__RECORDS SHOWN__.

########################################

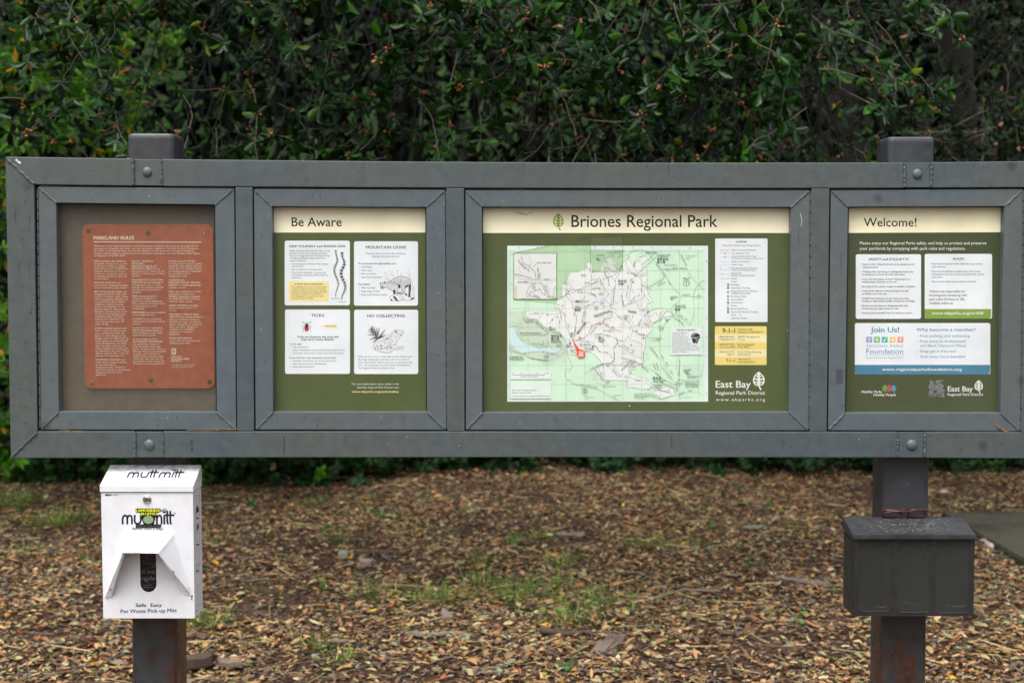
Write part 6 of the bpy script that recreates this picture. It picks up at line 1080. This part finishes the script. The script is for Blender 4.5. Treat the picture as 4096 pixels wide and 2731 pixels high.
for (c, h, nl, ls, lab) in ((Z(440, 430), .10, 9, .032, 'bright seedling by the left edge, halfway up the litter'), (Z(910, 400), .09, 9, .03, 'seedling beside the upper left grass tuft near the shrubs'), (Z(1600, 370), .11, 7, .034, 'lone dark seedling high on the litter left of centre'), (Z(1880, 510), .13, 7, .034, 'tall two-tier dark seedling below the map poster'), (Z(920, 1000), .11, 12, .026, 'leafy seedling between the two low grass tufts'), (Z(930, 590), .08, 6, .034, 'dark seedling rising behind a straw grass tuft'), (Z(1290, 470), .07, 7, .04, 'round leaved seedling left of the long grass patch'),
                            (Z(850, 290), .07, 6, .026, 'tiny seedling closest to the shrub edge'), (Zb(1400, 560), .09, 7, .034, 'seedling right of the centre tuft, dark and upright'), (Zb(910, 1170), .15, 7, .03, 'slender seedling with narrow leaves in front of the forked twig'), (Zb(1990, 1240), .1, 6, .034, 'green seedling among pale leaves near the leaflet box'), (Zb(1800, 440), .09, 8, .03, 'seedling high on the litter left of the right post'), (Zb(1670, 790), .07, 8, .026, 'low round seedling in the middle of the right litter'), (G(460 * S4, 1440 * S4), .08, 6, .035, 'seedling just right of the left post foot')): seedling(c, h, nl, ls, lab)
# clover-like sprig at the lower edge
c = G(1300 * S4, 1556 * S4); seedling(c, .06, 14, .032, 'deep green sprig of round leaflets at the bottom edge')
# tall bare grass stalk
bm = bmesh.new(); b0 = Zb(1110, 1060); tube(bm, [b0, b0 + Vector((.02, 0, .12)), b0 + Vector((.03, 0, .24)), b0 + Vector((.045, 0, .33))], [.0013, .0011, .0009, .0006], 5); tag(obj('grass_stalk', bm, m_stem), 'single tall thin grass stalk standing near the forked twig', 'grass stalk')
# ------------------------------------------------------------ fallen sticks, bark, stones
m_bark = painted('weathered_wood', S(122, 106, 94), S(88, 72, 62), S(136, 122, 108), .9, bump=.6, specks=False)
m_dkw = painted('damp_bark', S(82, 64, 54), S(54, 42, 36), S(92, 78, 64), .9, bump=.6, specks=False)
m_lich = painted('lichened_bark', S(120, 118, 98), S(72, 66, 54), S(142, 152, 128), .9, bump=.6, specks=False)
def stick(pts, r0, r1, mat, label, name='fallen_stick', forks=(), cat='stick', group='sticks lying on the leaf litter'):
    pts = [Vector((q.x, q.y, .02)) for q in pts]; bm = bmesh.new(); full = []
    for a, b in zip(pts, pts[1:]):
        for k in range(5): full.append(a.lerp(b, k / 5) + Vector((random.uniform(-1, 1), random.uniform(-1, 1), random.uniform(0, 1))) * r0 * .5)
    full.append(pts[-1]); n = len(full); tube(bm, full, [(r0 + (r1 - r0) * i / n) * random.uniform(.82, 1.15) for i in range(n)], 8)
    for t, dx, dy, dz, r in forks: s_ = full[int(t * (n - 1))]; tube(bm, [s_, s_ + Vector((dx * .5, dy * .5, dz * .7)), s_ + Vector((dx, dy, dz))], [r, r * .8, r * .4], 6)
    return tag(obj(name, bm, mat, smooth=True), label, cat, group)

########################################

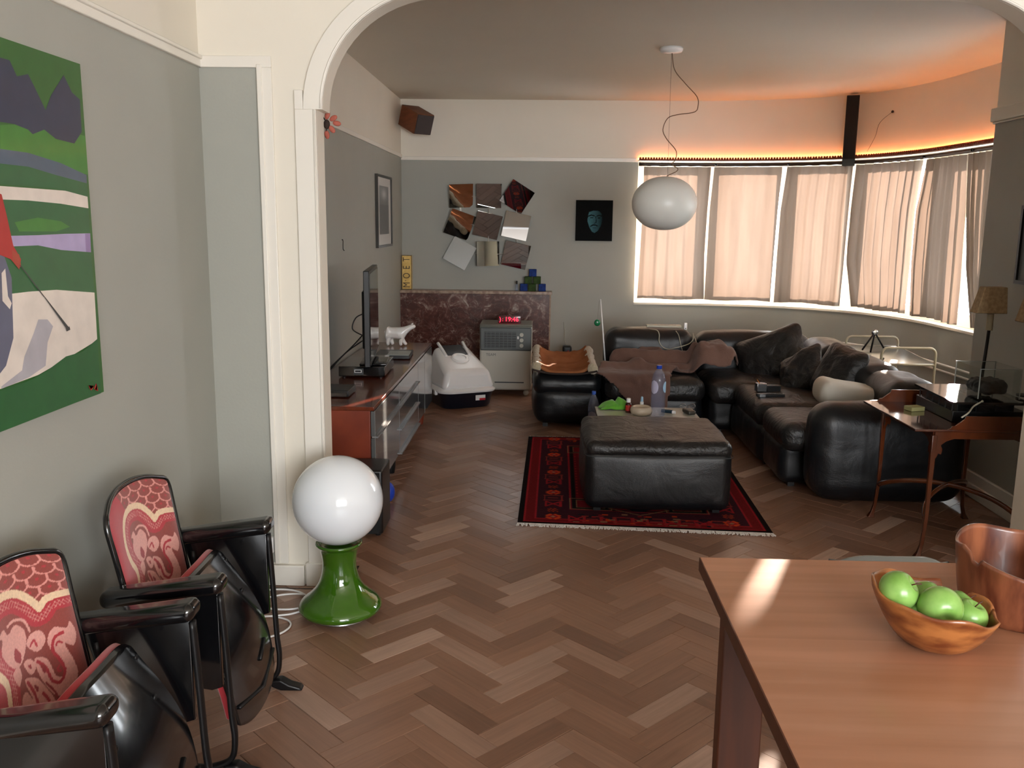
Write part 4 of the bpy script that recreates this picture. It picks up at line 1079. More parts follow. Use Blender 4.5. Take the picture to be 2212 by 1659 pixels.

########################################

__STATED TASK__.
Give the number of lines above that hold the word "this", and nothing more.

__EXERCISE OUTPUT__.
2